Namely, during the production of the album, while driving on the interstate between Virginia and Indiana, the band's car spun out of control and overturned on the highway. None of the band members were seriously injured, but the dangerous accident remained poignant and unforgettable for the band and greatly influenced the direction of "Able Bodies," a title conceived one week after the incident. The album serves as a conscious voyage through the emotions surrounding the accident, examining themes of displacement, transience and fate, both through the music and the vocals.

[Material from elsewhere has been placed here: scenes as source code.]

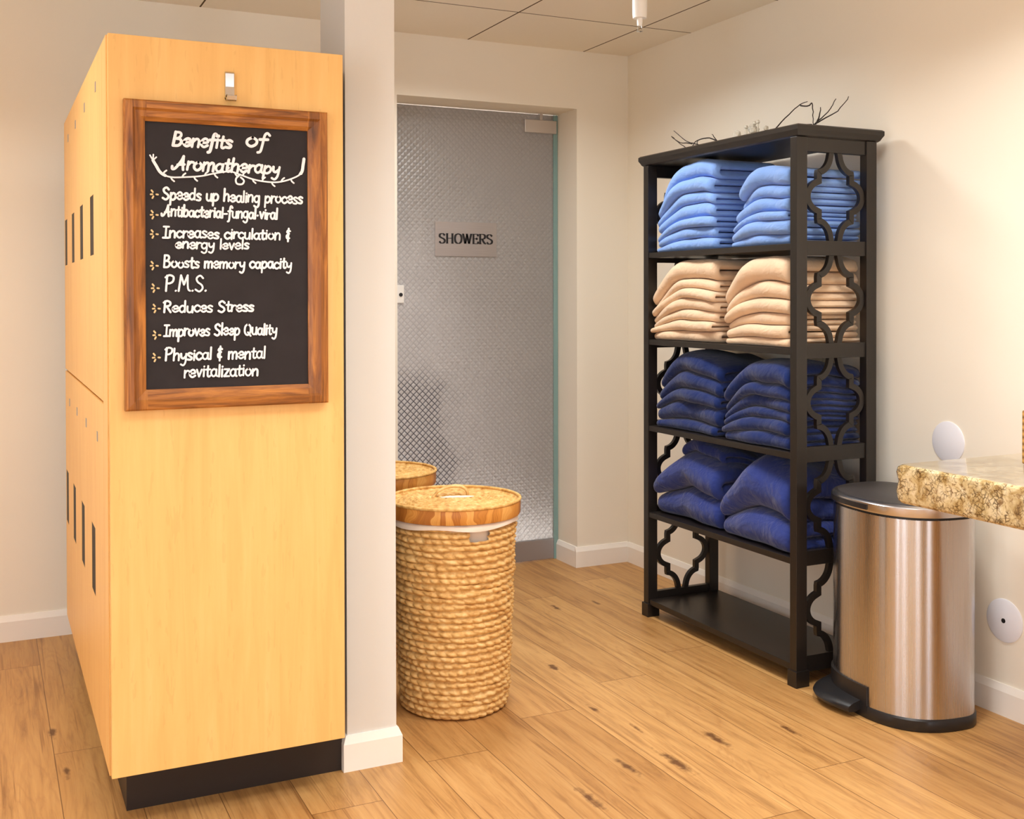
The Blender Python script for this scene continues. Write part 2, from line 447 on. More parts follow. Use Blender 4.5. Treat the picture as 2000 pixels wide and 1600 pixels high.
loft(bm, [[(a0-d, b0-d, z), (a1+d, b0-d, z), (a1+d, b1+d, z), (a0-d, b1+d, z)] for d, z in prof], True, False, False)
struct('baseboard_middle', bm, M_TRIM, 'white baseboard wrapping the slim wall end', 'baseboard')

# added unseen: glowing panels for fill light, dark slab for the steel can's reflections
M_FILL_PANE = N('glowing_fill_pane'); M_FILL_PANE.set(Base_Color=lin((230, 236, 245)), Roughness=.4)
M_FILL_PANE.put(M_FILL_PANE.b.inputs['Emission Color'], (.80, .90, 1, 1)); M_FILL_PANE.put(M_FILL_PANE.b.inputs['Emission Strength'], FILL_GLOW); M_FILL_PANE = M_FILL_PANE.m
def fillpanel(name, axis, a, b, z0, z1, label):
    t_ = thing(name, (0, 0, 0), label, 'fillpanel', kind='structure')
    bm = bmesh.new(); q = .045; m_ = (a+b)/2
    bars = [(a-q, a, z0-q, z1+q), (b, b+q, z0-q, z1+q), (a, b, z0-q, z0), (a, b, z1, z1+q), (m_-.02, m_+.02, z0, z1)]
    for u0, u1, w0, w1 in bars:
        if axis == 'y': box(bm, u0, u1, Y0, Y0+.03, w0, w1)
        else: box(bm, X0, X0+.03, u0, u1, w0, w1)
    obj('fillpanel_frame', bm, M_TRIM, t_)
    obj('fill_pane', B(a, b, Y0+.004, Y0+.012, z0, z1) if axis == 'y' else B(X0+.004, X0+.012, a, b, z0, z1), M_FILL_PANE, t_)
fillpanel('fillpanel_1', 'y', -1.2, -.35, .75, 2.1, 'added unseen glowing window in the wall opposite the shower door, left one')
fillpanel('fillpanel_2', 'y', 1.25, 1.65, .3, 2.1, 'added unseen tall narrow glowing window in the wall opposite the shower door')
fillpanel('fillpanel_4', 'x', 1.55, 1.85, .3, 2.1, 'added unseen narrow glowing window in the far left wall nearest the lockers')
fillpanel('fillpanel_3', 'x', .3, 1.0, .75, 2.1, 'added unseen glowing window in the far left wall')
struct('reflect_slab', B(.1, .95, Y0, Y0+.04, 0, 2.08), plain('dark_slab', (70, 48, 34), .45), 'added unseen dark reflection slab on the wall opposite the shower door', 'door')  # added out of view to give the can a dark reflection

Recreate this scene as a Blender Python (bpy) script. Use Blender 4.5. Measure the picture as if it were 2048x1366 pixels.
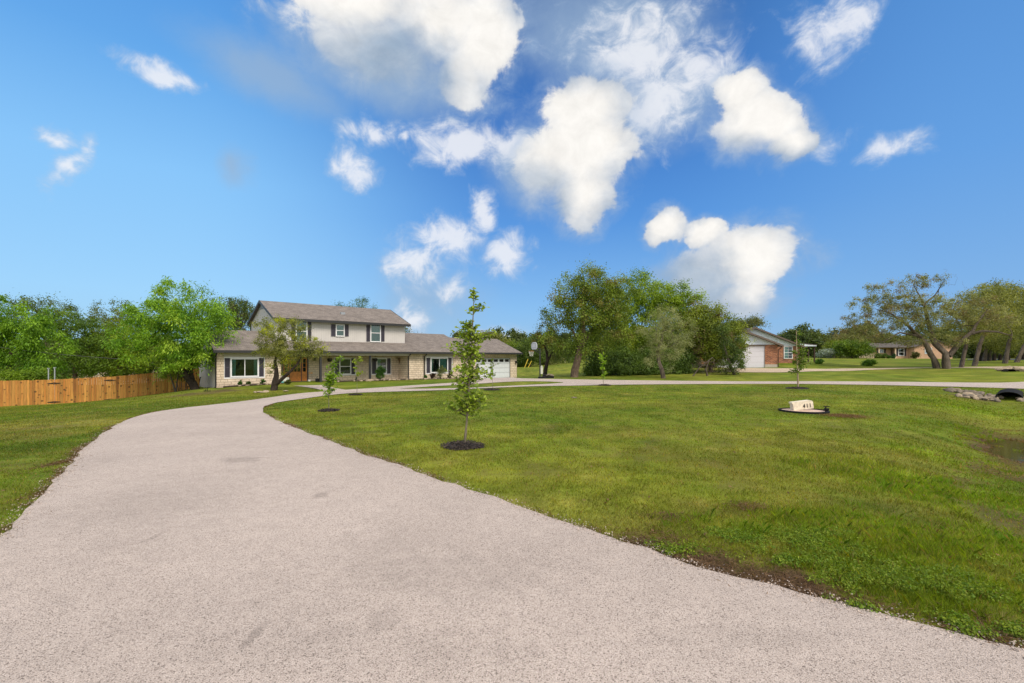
import bpy, bmesh, math, random
import numpy as np
from mathutils import Vector, Matrix
from mathutils.geometry import delaunay_2d_cdt
random.seed(7)
R = math.radians
D = bpy.data
scene = bpy.context.scene
for o in list(D.objects): D.objects.remove(o)
COL = scene.collection

# ------------------------------------------------------------------ camera
F, CX, HY, CZ = 950.0, 1024.0, 715.0, 2.2        # focal in px of the 2048 photo, principal column, horizon row, eye height
cam = D.cameras.new("camera"); camo = D.objects.new("camera", cam); COL.objects.link(camo)
cam.sensor_width = 36; cam.lens = 36 * F / 2048
cam.shift_y = (HY - 683) / 2048
cam.clip_start = 0.05; cam.clip_end = 6000
camo.location = (0, 0, CZ); camo.rotation_euler = (R(90), 0, 0)
scene.camera = camo
scene.render.resolution_x = 1024; scene.render.resolution_y = 683
scene.view_settings.view_transform = 'Standard'; scene.view_settings.look = 'None'
scene.view_settings.exposure = 0.75; scene.view_settings.gamma = 1
SUN_EL, SUN_AZ = 50, 145       # azimuth clockwise from +Y: behind the camera, to its right
EXPK = 2 ** 0.75
sun = D.lights.new("sun", 'SUN'); suno = D.objects.new("sun", sun); COL.objects.link(suno)
sun.energy = 2.0; sun.angle = R(24); sun.color = (1.0, 0.90, 0.76)
sd = Vector((math.sin(R(SUN_AZ)) * math.cos(R(SUN_EL)), math.cos(R(SUN_AZ)) * math.cos(R(SUN_EL)), math.sin(R(SUN_EL))))
suno.rotation_euler = (-sd).to_track_quat('-Z', 'Y').to_euler()
suno.location = (0, -20, 40)

# ------------------------------------------------------------------ node helpers
def s2l(c):
    if isinstance(c, str):
        c = c.lstrip('#'); c = [int(c[i:i+2], 16) / 255 for i in (0, 2, 4)]
    return tuple((x / 12.92 if x <= .04045 else ((x + .055) / 1.055) ** 2.4) for x in c) + (1,)
class NT:
    def __init__(s, nt): s.nt = nt; s.n = nt.nodes; s.l = nt.links
    def add(s, t, **k):
        nd = s.n.new(t)
        for a, b in k.items(): setattr(nd, a, b)
        return nd
    def set(s, sock, v):
        if isinstance(v, bpy.types.NodeSocket): s.l.new(v, sock)
        elif v is not None: sock.default_value = v
    def math(s, op, a, b=None, c=None, clamp=False):
        nd = s.add('ShaderNodeMath', operation=op, use_clamp=clamp)
        s.set(nd.inputs[0], a); s.set(nd.inputs[1], b)
        if c is not None: s.set(nd.inputs[2], c)
        return nd.outputs[0]
    def vmath(s, op, a, b=None, out=0):
        nd = s.add('ShaderNodeVectorMath', operation=op)
        s.set(nd.inputs[0], a)
        if b is not None: s.set(nd.inputs[1], b)
        return nd.outputs[out]
    def noise(s, vec, scale, detail=3, rough=.5, dist=0, color=False, dim='3D'):
        nd = s.add('ShaderNodeTexNoise', noise_dimensions=dim)
        s.set(nd.inputs['Vector'], vec); s.set(nd.inputs['Scale'], scale)
        nd.inputs['Detail'].default_value = detail; nd.inputs['Roughness'].default_value = rough
        nd.inputs['Distortion'].default_value = dist
        return nd.outputs['Color' if color else 0]
    def vor(s, vec, scale, feature='F1', out='Distance', rand=1.0):
        nd = s.add('ShaderNodeTexVoronoi', feature=feature)
        s.set(nd.inputs['Vector'], vec); nd.inputs['Scale'].default_value = scale
        nd.inputs['Randomness'].default_value = rand
        return nd.outputs[out]
    def ramp(s, fac, stops, interp='LINEAR'):
        nd = s.add('ShaderNodeValToRGB'); nd.color_ramp.interpolation = interp
        els = nd.color_ramp.elements
        while len(els) > 1: els.remove(els[-1])
        for i, (p, c) in enumerate(stops):
            e = els[0] if i == 0 else els.new(p)
            e.position = p; e.color = (c, c, c, 1) if isinstance(c, (int, float)) else (tuple(c) + (1,))[:4]
        s.set(nd.inputs[0], fac); return nd.outputs[0]
    def mix(s, fac, a, b, mode='MIX'):
        nd = s.add('ShaderNodeMix', data_type='RGBA', blend_type=mode)
        s.set(nd.inputs[0], fac); s.set(nd.inputs[6], a); s.set(nd.inputs[7], b)
        return nd.outputs[2]
    def mapr(s, v, a, b, c=0, d=1, smooth=False):
        nd = s.add('ShaderNodeMapRange', interpolation_type='SMOOTHSTEP' if smooth else 'LINEAR')
        s.set(nd.inputs[0], v)
        for i, q in enumerate((a, b, c, d)): nd.inputs[i + 1].default_value = q
        return nd.outputs[0]
    def bump(s, h, strength=.3, dist=.02):
        nd = s.add('ShaderNodeBump'); s.set(nd.inputs['Height'], h)
        nd.inputs['Strength'].default_value = strength; nd.inputs['Distance'].default_value = dist
        return nd.outputs[0]

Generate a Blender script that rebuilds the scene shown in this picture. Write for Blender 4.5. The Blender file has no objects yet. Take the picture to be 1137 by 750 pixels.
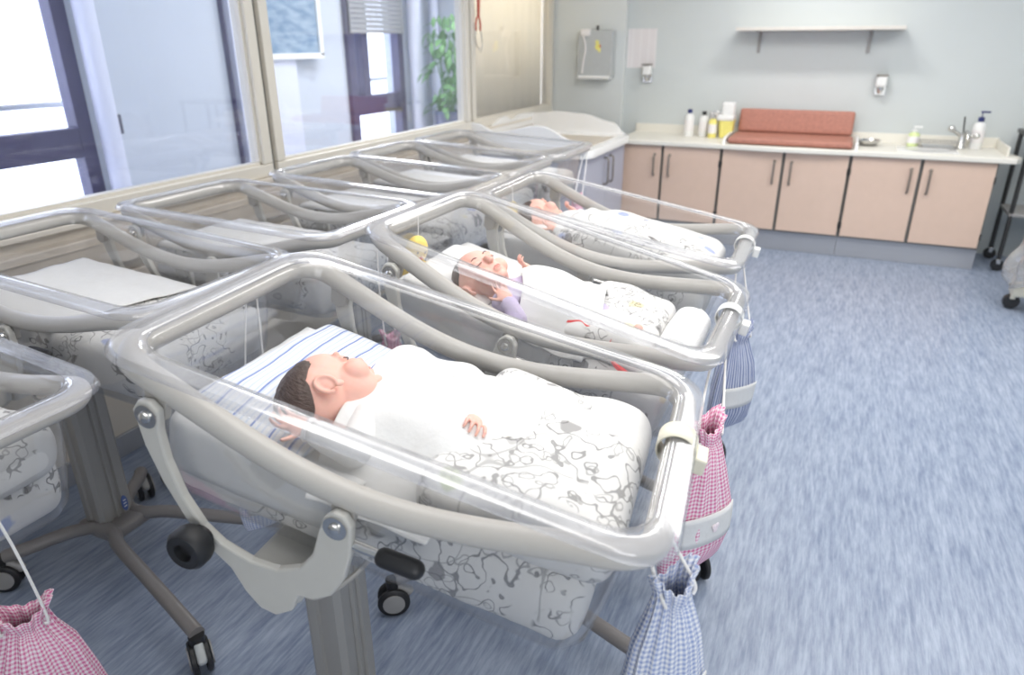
import bpy, bmesh, math, random
from mathutils import Vector, Matrix, Euler, noise
R = math.radians
PI = math.pi
sc = bpy.context.scene
COL = sc.collection
random.seed(4)

# ------------------------------------------------------------------ camera
cam_d = bpy.data.cameras.new('camera')
cam_o = bpy.data.objects.new('camera', cam_d)
COL.objects.link(cam_o)
cam_d.sensor_fit = 'HORIZONTAL'
cam_d.sensor_width = 36.0
cam_d.lens = 780.09 / 1137 * 36.0
cam_d.clip_start = 0.02
cam_d.dof.use_dof = True
cam_d.dof.focus_distance = 1.55
cam_d.dof.aperture_fstop = 3.0
YAW, PITCH, ROLL = R(-24.247), R(-22.787), R(-0.167)
f_ = Vector((math.sin(YAW) * math.cos(PITCH), math.cos(YAW) * math.cos(PITCH), math.sin(PITCH)))
rt_ = Vector((math.cos(YAW), -math.sin(YAW), 0))
up_ = rt_.cross(f_)
rt2 = rt_ * math.cos(ROLL) + up_ * math.sin(ROLL)
up2 = up_ * math.cos(ROLL) - rt_ * math.sin(ROLL)
mw = Matrix.Identity(4)
for i_ in range(3):
    mw[i_][0] = rt2[i_]; mw[i_][1] = up2[i_]; mw[i_][2] = -f_[i_]
mw.translation = Vector((0, -6.271, 1.658))
cam_o.matrix_world = mw
sc.camera = cam_o

# ------------------------------------------------------------------ view
sc.view_settings.view_transform = 'Standard'
sc.view_settings.look = 'None'
sc.view_settings.gamma = 1.0
sc.view_settings.use_curve_mapping = False
sc.view_settings.exposure = 0.70
sc.cycles.transparent_max_bounces = 64
sc.cycles.max_bounces = 10
sc.cycles.diffuse_bounces = 5
sc.cycles.glossy_bounces = 4
sc.cycles.caustics_reflective = False
sc.cycles.caustics_refractive = False

# ------------------------------------------------------------------ world and lamps
wd = bpy.data.worlds.new('overcast_sky')
sc.world = wd
wd.use_nodes = True
bg = wd.node_tree.nodes['Background']
bg.inputs[0].default_value = (0.86, 0.88, 1.0, 1)
bg.inputs[1].default_value = 3.2


def area(name, loc, size, power, color=(1, 0.975, 0.94), rot=(0, 0, 0), spread=180):
    d = bpy.data.lights.new(name, 'AREA')
    d.shape = 'RECTANGLE'
    d.size, d.size_y = size
    d.energy = power
    d.color = color
    d.spread = R(spread)
    o = bpy.data.objects.new(name, d)
    o.location = loc
    o.rotation_euler = rot
    COL.objects.link(o)
    return o


area('ceiling_lamp_light', (-0.2, -4.9, 2.74), (2.4, 1.4), 29)
area('ceiling_lamp_light', (-0.3, -2.2, 2.74), (2.4, 1.4), 34)
area('counter_lamp_light', (-0.3, -0.30, 2.6), (0.6, 0.15), 9)
area('window_daylight', (1.6, -8.15, 1.7), (2.2, 1.5), 30, (0.97, 0.98, 1.0), (R(90), 0, 0))  # added fill behind the camera; no window is built in the front wall
area('ceiling_lamp_light', (1.5, -2.0, 2.74), (1.2, 2.2), 26)  # unseen light added overhead to brighten the floor on the right
area('bay_lamp_light', (-3.95, -0.3, 2.6), (0.4, 1.4), 36, (1, 0.96, 0.88), (0, R(-53), 0))  # added fill, out of view, to brighten the cream blind
area('corridor_lamp_light', (-3.6, -1.2, 2.6), (0.5, 4.0), 22, (0.86, 0.91, 1.0))  # added fill for the corridor behind the glass, no fixture modelled

# ------------------------------------------------------------------ materials
MATS = {}


def nodes_of(name):
    m = bpy.data.materials.new(name)
    m.use_nodes = True
    nt = m.node_tree
    for n in list(nt.nodes):
        nt.nodes.remove(n)
    out = nt.nodes.new('ShaderNodeOutputMaterial')
    return m, nt, out


def N(nt, kind, **kw):
    n = nt.nodes.new('ShaderNode' + kind)
    for k, v in kw.items():
        setattr(n, k, v)
    return n


def math_n(nt, op, a, b=None, c=None, clamp=False):
    n = N(nt, 'Math', operation=op, use_clamp=clamp)
    for i, v in enumerate((a, b, c)):
        if v is None:
            continue
        if isinstance(v, (int, float)):
            n.inputs[i].default_value = v
        else:
            nt.links.new(v, n.inputs[i])
    return n.outputs[0]


def mix_c(nt, fac, a, b):
    n = N(nt, 'Mix', data_type='RGBA')
    for s, v in ((n.inputs[0], fac), (n.inputs[6], a), (n.inputs[7], b)):
        if isinstance(v, (int, float)):
            s.default_value = v
        elif isinstance(v, tuple):
            s.default_value = (*v, 1)
        else:
            nt.links.new(v, s)
    return n.outputs[2]


def principled(name, col, rough=0.5, metal=0.0, var=0.06, scale=30, bump=0.0, spec=0.5, sss=0.0, coat=0.0, stretch=(1, 1, 1)):
    """plain material with a slight procedural mottling"""
    m, nt, out = nodes_of(name)
    b = N(nt, 'BsdfPrincipled')
    nt.links.new(b.outputs[0], out.inputs[0])
    tc = N(nt, 'TexCoord')
    mp = N(nt, 'Mapping')
    mp.inputs['Scale'].default_value = stretch
    nt.links.new(tc.outputs['Object'], mp.inputs[0])
    nz = N(nt, 'TexNoise')
    nz.inputs['Scale'].default_value = scale
    nz.inputs['Detail'].default_value = 3
    nt.links.new(mp.outputs[0], nz.inputs['Vector'])
    lo = tuple(max(0, c * (1 - var)) for c in col)
    hi = tuple(min(1, c * (1 + var)) for c in col)
    nt.links.new(mix_c(nt, nz.outputs[0], lo, hi), b.inputs['Base Color'])
    b.inputs['Roughness'].default_value = rough
    b.inputs['Metallic'].default_value = metal
    b.inputs['Specular IOR Level'].default_value = spec
    if sss:
        b.inputs['Subsurface Weight'].default_value = sss
        b.inputs['Subsurface Radius'].default_value = (0.01, 0.004, 0.002)
    if coat:
        b.inputs['Coat Weight'].default_value = coat
    if bump:
        bp = N(nt, 'Bump')
        bp.inputs['Strength'].default_value = bump
        bp.inputs['Distance'].default_value = 0.004
        nt.links.new(nz.outputs[0], bp.inputs['Height'])
        nt.links.new(bp.outputs[0], b.inputs['Normal'])
    MATS[name] = m
    return m


def clear(name, tint, gloss_lo, gloss_hi, rough, haze=0.0, haze_col=(0.9, 0.9, 0.9)):
    """thin clear sheet: transmits straight through, reflects by angle, a little milky haze"""
    m, nt, out = nodes_of(name)
    tr = N(nt, 'BsdfTransparent')
    tr.inputs[0].default_value = (*tint, 1)
    gl = N(nt, 'BsdfGlossy')
    gl.inputs['Roughness'].default_value = rough
    lw = N(nt, 'LayerWeight')
    lw.inputs[0].default_value = 0.35
    fac = math_n(nt, 'MULTIPLY_ADD', lw.outputs['Facing'], gloss_hi - gloss_lo, gloss_lo, clamp=True)
    mx = N(nt, 'MixShader')
    nt.links.new(fac, mx.inputs[0])
    nt.links.new(tr.outputs[0], mx.inputs[1])
    nt.links.new(gl.outputs[0], mx.inputs[2])
    last = mx.outputs[0]
    if haze:
        df = N(nt, 'BsdfDiffuse')
        df.inputs[0].default_value = (*haze_col, 1)
        tc = N(nt, 'TexCoord')
        nz = N(nt, 'TexNoise')
        nz.inputs['Scale'].default_value = 9
        nt.links.new(tc.outputs['Object'], nz.inputs['Vector'])
        hf = math_n(nt, 'MULTIPLY', nz.outputs[0], 2 * haze)
        m2 = N(nt, 'MixShader')
        nt.links.new(hf, m2.inputs[0])
        nt.links.new(last, m2.inputs[1])
        nt.links.new(df.outputs[0], m2.inputs[2])
        last = m2.outputs[0]
    nt.links.new(last, out.inputs[0])
    MATS[name] = m
    return m


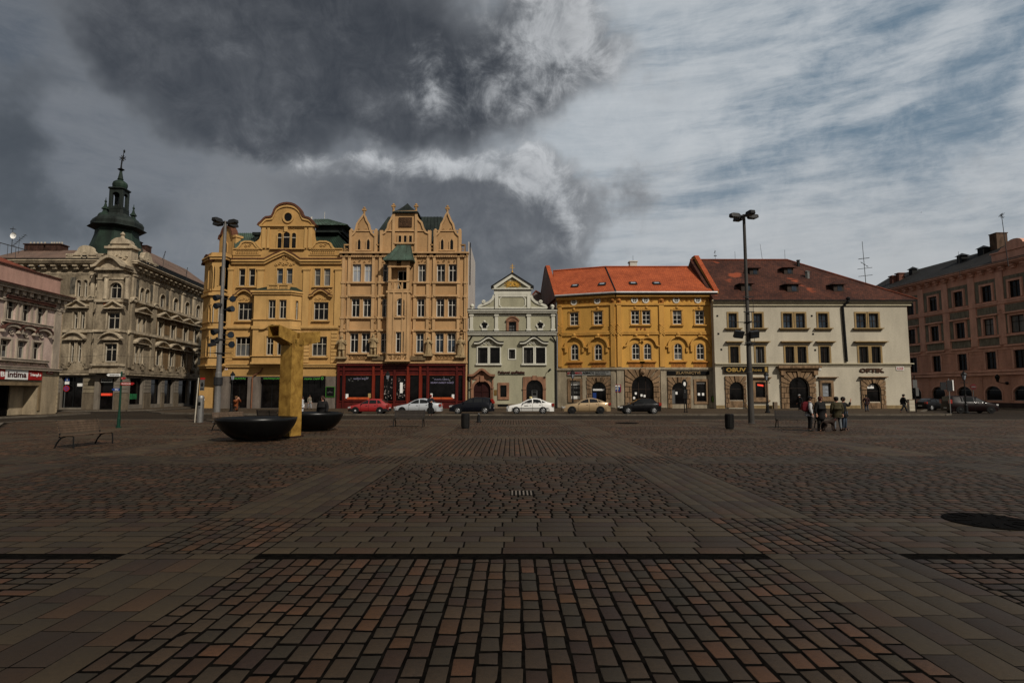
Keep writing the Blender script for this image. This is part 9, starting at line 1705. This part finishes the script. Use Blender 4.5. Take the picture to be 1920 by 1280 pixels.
# the dark heavy clouds
f1 = total([(600, 70, 360, 110, 1.0), (850, 165, 200, 85, .8), (330, 60, 190, 100, .6), (450, 235, 150, 65, .75), (700, 215, 170, 55, .45), (1050, 60, 100, 120, .7), (200, 110, 60, 50, .45)])
f2 = total([(880, 390, 220, 85, .9), (640, 350, 230, 60, .55), (1010, 420, 95, 90, .75), (960, 520, 120, 80, .7), (740, 500, 330, 100, .6)])
f3 = total([(60, 260, 160, 100, .8), (30, 400, 180, 70, .5), (320, 430, 150, 60, .4), (210, 240, 90, 60, -.35), (120, 150, 120, 40, .3)])
d1 = f1+(fb-.5)*.8+(fb2-.5)*.5+(fb4-.5)*.3; d2 = f2+(fb-.5)*.75+(fb2-.5)*.5+(fb4-.5)*.35; d3 = f3+(fb-.5)*.9+(fb2-.5)*.5+(fb4-.5)*.25
rim1 = total([(1090, 70, 80, 120, 1.0), (1000, 50, 80, 70, .6), (850, 125, 80, 55, .5), (980, 180, 80, 50, .45)]); rim2 = total([(930, 315, 150, 38, .95), (1040, 365, 65, 55, .95), (1090, 440, 45, 70, .8), (740, 310, 200, 32, .6), (1000, 470, 50, 30, .3)])
lit1 = smooth(rim1+(fb2-.5)*1.5+(fb4-.5)*1.3, .1, 1.0); lit2 = smooth(rim2+(fb2-.5)*1.5+(fb4-.5)*1.4, .2, 1.1)
def cloudcol(d, lit, edge, dark, lo, hi): return mixc(smooth(d+(fb3-.5)*.2, lo, hi)*(1.0-lit*.75), mixc(lit, edge, mixc(smooth(fb4*.6+fb2*.4, .38, .6), (.30, .315, .33), (.52, .535, .55))), dark)
tone = smooth(fb2*.5+fb*.3+fb4*.45-bil*.12, .3, .8); c1 = cloudcol(d1, lit1, (.15, .16, .172), mixc(tone, (.027, .030, .035), (.105, .11, .118)), .1, .85); c2 = cloudcol(d2, lit2, (.19, .198, .208), mixc(tone, (.072, .077, .086), (.165, .172, .182)), .2, 1.05); c3 = mixc(smooth(d3, .15, .8), (.12, .13, .142), mixc(tone, (.045, .051, .058), (.085, .093, .102)))
sky = mixc(smooth(d3, .2, .65), high, c3); sky = mixc(smooth(d1, .08, .5), sky, c1); sky = mixc(smooth(d2, .14, .5), sky, c2)
# the part of the sky round the sun, behind the viewer, is brighter thin cloud
back = smooth(Y*-1.0, -.05, .75); sky = mixc(back, sky, mixc(smooth(fb, .3, .7), (.22, .21, .195), (.34, .315, .28)))
zen = smooth(Z, .6, .95)*(1.0-back); sky = mixc(zen*.8, sky, (.24, .255, .27))
bgc = nt.nodes.new('ShaderNodeBackground'); L(sky.k, bgc.inputs[0]); bgc.inputs[1].default_value = 1.0
st = nt.nodes.new('ShaderNodeTexSky'); st.sky_type = 'NISHITA'; st.sun_disc = False; st.sun_elevation = SUN_EL; st.sun_rotation = math.pi - SUN_AZ; st.dust_density = 2
bgs = nt.nodes.new('ShaderNodeBackground'); L(st.outputs[0], bgs.inputs[0]); bgs.inputs[1].default_value = .05
mx = nt.nodes.new('ShaderNodeMixShader'); mx.inputs[0].default_value = .9; L(bgs.outputs[0], mx.inputs[1]); L(bgc.outputs[0], mx.inputs[2]); out = nt.nodes.new('ShaderNodeOutputWorld'); L(mx.outputs[0], out.inputs[0])
sl = bpy.data.lights.new('sun', 'SUN'); so = bpy.data.objects.new('sun', sl); COL.objects.link(so); sl.energy = 3.3; sl.angle = R(1.0); sl.color = (1.0, .93, .82)
sd = Vector((math.sin(SUN_AZ)*math.cos(SUN_EL), -math.cos(SUN_AZ)*math.cos(SUN_EL), math.sin(SUN_EL))); so.rotation_euler = sd.to_track_quat('Z', 'Y').to_euler(); so.location = (20, -30, 60)
vs = SC.view_settings; vs.view_transform = 'Standard'; vs.look = 'None'; vs.exposure = .22; vs.gamma = 1; vs.use_curve_mapping = False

Spokane uses chiming guitars, glockenspiel and minimal drum brush strokes to produce a sound that is simultaneously dynamic and subtle, heavy and wispy, cutting and tender. It is frightening and melancholy music, evoking a sense of rural isolation, serene beauty and complete desolation. Just under 32 minutes, "Able Bodies" whisks the listener through a terrifying and engulfing series of emotions, creating the effect of synesthesia in which senses of smell and touch are stimulated through haunting sounds.
Alverson's lyrics are equally mesmerizing, acting as a series of fragmented thoughts spoken with heightened awareness and a sense of reality.
In the final song on the album, "The Made Bed," Alverson sings, "I took my thin trunk of ribs out the door / By twenty cars I've passed before / I've heard it said the day becomes a chore / Don't make the bed for me." The image of ribs conjures thoughts of death and mortality, while the mention of everyday objects, such as the door or the bed, summon the listener's senses to feel and see the object.
One cannot listen to Spokane continually or at any occasion; it is an album that you need to be in the mood for. Its dark, somber tone could bring any high, positive thoughts straight down to the cold tile floor. At the same time, it is an astounding masterpiece of human mortality, emotion and raw senses.